What you need to do:
Return every entry exactly.

Record set:

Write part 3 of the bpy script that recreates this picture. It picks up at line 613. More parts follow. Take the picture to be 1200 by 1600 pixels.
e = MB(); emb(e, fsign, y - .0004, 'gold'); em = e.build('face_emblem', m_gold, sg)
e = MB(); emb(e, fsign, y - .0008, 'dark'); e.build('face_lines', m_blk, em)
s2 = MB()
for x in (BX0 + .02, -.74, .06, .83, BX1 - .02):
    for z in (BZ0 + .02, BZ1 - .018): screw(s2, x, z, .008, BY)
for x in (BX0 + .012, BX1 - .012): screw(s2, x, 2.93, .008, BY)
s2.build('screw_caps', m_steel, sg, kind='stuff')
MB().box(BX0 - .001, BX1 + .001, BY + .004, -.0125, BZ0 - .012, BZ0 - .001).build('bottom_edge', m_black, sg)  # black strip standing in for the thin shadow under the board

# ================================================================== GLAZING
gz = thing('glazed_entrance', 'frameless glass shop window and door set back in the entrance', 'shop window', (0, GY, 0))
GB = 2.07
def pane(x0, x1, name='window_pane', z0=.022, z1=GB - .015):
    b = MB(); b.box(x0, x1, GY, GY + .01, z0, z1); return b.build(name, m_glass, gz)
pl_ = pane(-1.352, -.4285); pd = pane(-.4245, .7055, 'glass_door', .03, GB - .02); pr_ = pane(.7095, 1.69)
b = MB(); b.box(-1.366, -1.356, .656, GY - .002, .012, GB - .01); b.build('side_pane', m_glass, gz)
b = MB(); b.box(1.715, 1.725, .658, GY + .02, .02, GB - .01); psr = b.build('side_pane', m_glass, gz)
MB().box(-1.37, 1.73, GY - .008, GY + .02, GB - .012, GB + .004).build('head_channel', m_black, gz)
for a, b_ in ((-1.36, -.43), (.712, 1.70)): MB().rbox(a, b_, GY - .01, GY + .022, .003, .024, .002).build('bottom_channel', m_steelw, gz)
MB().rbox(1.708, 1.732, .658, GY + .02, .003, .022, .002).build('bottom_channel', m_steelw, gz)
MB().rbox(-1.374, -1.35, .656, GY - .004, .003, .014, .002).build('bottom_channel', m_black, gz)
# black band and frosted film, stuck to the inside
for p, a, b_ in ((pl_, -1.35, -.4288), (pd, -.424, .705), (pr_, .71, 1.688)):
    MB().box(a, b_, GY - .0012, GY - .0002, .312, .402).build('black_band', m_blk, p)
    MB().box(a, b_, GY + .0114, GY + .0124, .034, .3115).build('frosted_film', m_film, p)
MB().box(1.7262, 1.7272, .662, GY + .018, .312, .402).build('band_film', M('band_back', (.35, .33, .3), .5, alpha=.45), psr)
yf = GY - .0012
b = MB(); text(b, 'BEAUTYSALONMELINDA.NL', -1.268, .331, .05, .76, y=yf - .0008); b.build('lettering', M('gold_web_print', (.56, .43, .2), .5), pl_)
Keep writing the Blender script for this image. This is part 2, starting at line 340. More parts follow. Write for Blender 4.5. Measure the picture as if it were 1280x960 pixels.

Complete answer:
Write part 3 of the bpy script that recreates this picture. It picks up at line 613. More parts follow. Take the picture to be 1200 by 1600 pixels.
e = MB(); emb(e, fsign, y - .0004, 'gold'); em = e.build('face_emblem', m_gold, sg)
e = MB(); emb(e, fsign, y - .0008, 'dark'); e.build('face_lines', m_blk, em)
s2 = MB()
for x in (BX0 + .02, -.74, .06, .83, BX1 - .02):
    for z in (BZ0 + .02, BZ1 - .018): screw(s2, x, z, .008, BY)
for x in (BX0 + .012, BX1 - .012): screw(s2, x, 2.93, .008, BY)
s2.build('screw_caps', m_steel, sg, kind='stuff')
MB().box(BX0 - .001, BX1 + .001, BY + .004, -.0125, BZ0 - .012, BZ0 - .001).build('bottom_edge', m_black, sg)  # black strip standing in for the thin shadow under the board

# ================================================================== GLAZING
gz = thing('glazed_entrance', 'frameless glass shop window and door set back in the entrance', 'shop window', (0, GY, 0))
GB = 2.07
def pane(x0, x1, name='window_pane', z0=.022, z1=GB - .015):
    b = MB(); b.box(x0, x1, GY, GY + .01, z0, z1); return b.build(name, m_glass, gz)
pl_ = pane(-1.352, -.4285); pd = pane(-.4245, .7055, 'glass_door', .03, GB - .02); pr_ = pane(.7095, 1.69)
b = MB(); b.box(-1.366, -1.356, .656, GY - .002, .012, GB - .01); b.build('side_pane', m_glass, gz)
b = MB(); b.box(1.715, 1.725, .658, GY + .02, .02, GB - .01); psr = b.build('side_pane', m_glass, gz)
MB().box(-1.37, 1.73, GY - .008, GY + .02, GB - .012, GB + .004).build('head_channel', m_black, gz)
for a, b_ in ((-1.36, -.43), (.712, 1.70)): MB().rbox(a, b_, GY - .01, GY + .022, .003, .024, .002).build('bottom_channel', m_steelw, gz)
MB().rbox(1.708, 1.732, .658, GY + .02, .003, .022, .002).build('bottom_channel', m_steelw, gz)
MB().rbox(-1.374, -1.35, .656, GY - .004, .003, .014, .002).build('bottom_channel', m_black, gz)
# black band and frosted film, stuck to the inside
for p, a, b_ in ((pl_, -1.35, -.4288), (pd, -.424, .705), (pr_, .71, 1.688)):
    MB().box(a, b_, GY - .0012, GY - .0002, .312, .402).build('black_band', m_blk, p)
    MB().box(a, b_, GY + .0114, GY + .0124, .034, .3115).build('frosted_film', m_film, p)
MB().box(1.7262, 1.7272, .662, GY + .018, .312, .402).build('band_film', M('band_back', (.35, .33, .3), .5, alpha=.45), psr)
yf = GY - .0012
b = MB(); text(b, 'BEAUTYSALONMELINDA.NL', -1.268, .331, .05, .76, y=yf - .0008); b.build('lettering', M('gold_web_print', (.56, .43, .2), .5), pl_)
Keep writing the Blender script for this image. This is part 2, starting at line 340. More parts follow. Write for Blender 4.5. Measure the picture as if it were 1280x960 pixels.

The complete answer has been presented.